Znany suwalski tancerz Jarosław P. domaga się 150 tys. zł rekompensaty. Mężczyzna był oskarżony o gwałt, jednak po kilku latach został uniewinniony.
Fot: sxc.hu
Jarosław P., znany w Suwałkach tancerz, w 2004 roku trafił do aresztu. Mężczyzna był oskarżony o gwałt na kursantce oraz gwałt zbiorowy. Do zdarzenia miało dojść, kiedy ofiara była jeszcze niepełnoletnia. Mężczyzna przez miesiąc przebywał w areszcie.

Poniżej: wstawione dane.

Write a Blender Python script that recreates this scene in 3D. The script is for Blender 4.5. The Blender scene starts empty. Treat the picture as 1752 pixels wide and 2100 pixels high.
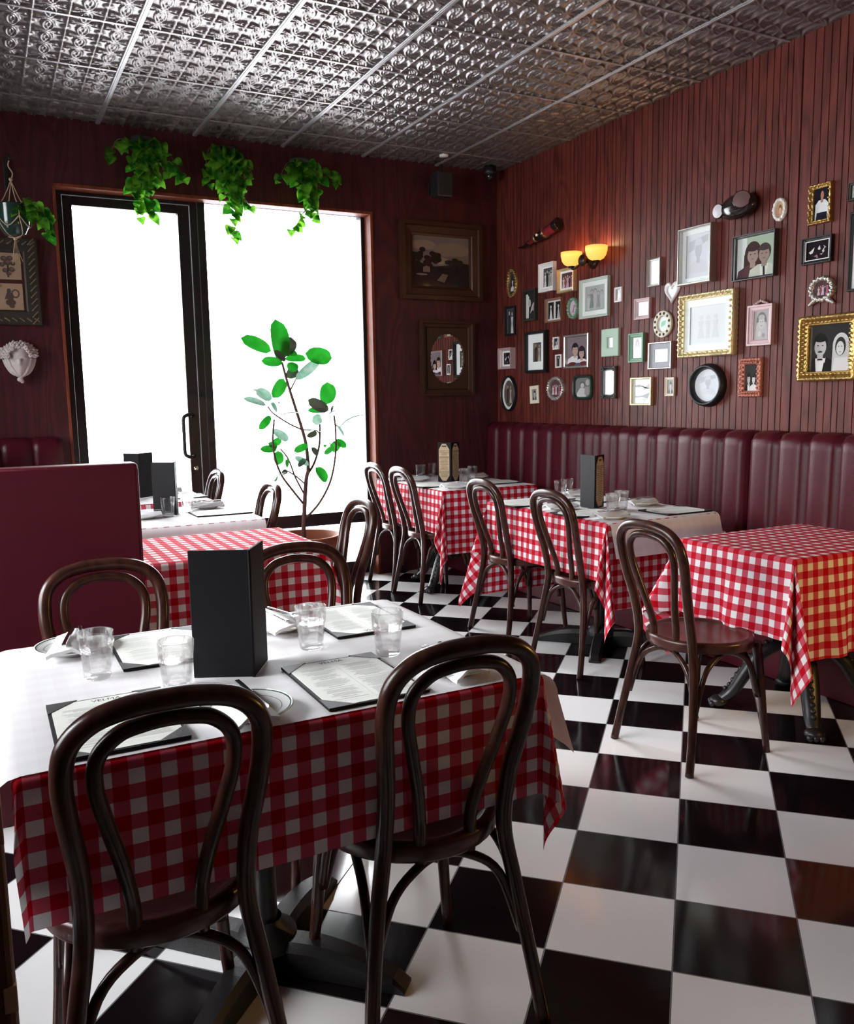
import bpy, bmesh, math, random
from math import sin, cos, pi, sqrt, hypot, atan2, radians
from mathutils import Vector, Matrix, Euler
random.seed(7)
COL = bpy.context.scene.collection
SC = bpy.context.scene

# ------------------------------------------------------------------ materials
def _new(name):
    m = bpy.data.materials.new(name); m.use_nodes = True
    nt = m.node_tree
    for n in list(nt.nodes): nt.nodes.remove(n)
    out = nt.nodes.new('ShaderNodeOutputMaterial')
    return m, nt, out
def N(nt, t, **kw):
    n = nt.nodes.new(t)
    for k, v in kw.items():
        if k.startswith('_'): setattr(n, k[1:], v)
        else: n.inputs[k.replace('__', ' ')].default_value = v
    return n
def L(nt, a, b): nt.links.new(a, b)
def math_(nt, op, a, b=None, c=None):
    n = nt.nodes.new('ShaderNodeMath'); n.operation = op
    for i, v in enumerate((a, b, c)):
        if v is None: continue
        if isinstance(v, (int, float)): n.inputs[i].default_value = v
        else: nt.links.new(v, n.inputs[i])
    return n.outputs[0]
def rgb(c): return (c[0], c[1], c[2], 1)
def pbr(nt, color=(.5, .5, .5), rough=.5, metal=0, spec=.5, coat=0, coat_r=.1, trans=0, ior=1.45):
    b = nt.nodes.new('ShaderNodeBsdfPrincipled')
    b.inputs['Base Color'].default_value = rgb(color)
    b.inputs['Roughness'].default_value = rough
    b.inputs['Metallic'].default_value = metal
    b.inputs['Specular IOR Level'].default_value = spec
    b.inputs['Coat Weight'].default_value = coat
    b.inputs['Coat Roughness'].default_value = coat_r
    b.inputs['Transmission Weight'].default_value = trans
    b.inputs['IOR'].default_value = ior
    return b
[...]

Dwukrotnie usłyszał wyrok skazujący. Tancerz miał odsiedzieć karę kilku lat więzienia. Jednak dopiero po 9 latach sąd uwzględnił apelacje oskarżonego i Jarosław P. został uniewinniony.
Tancerz domaga się teraz 100 tys. zł odszkodowania i 50 tys. zadośćuczynienia za niesłuszny areszt. Mężczyzna obecnie nie prowadzi już szkoły tańca. Sprawą zajmie się Sąd Okręgowy w Suwałkach. Pierwsza rozprawa odbędzie się we wrześniu.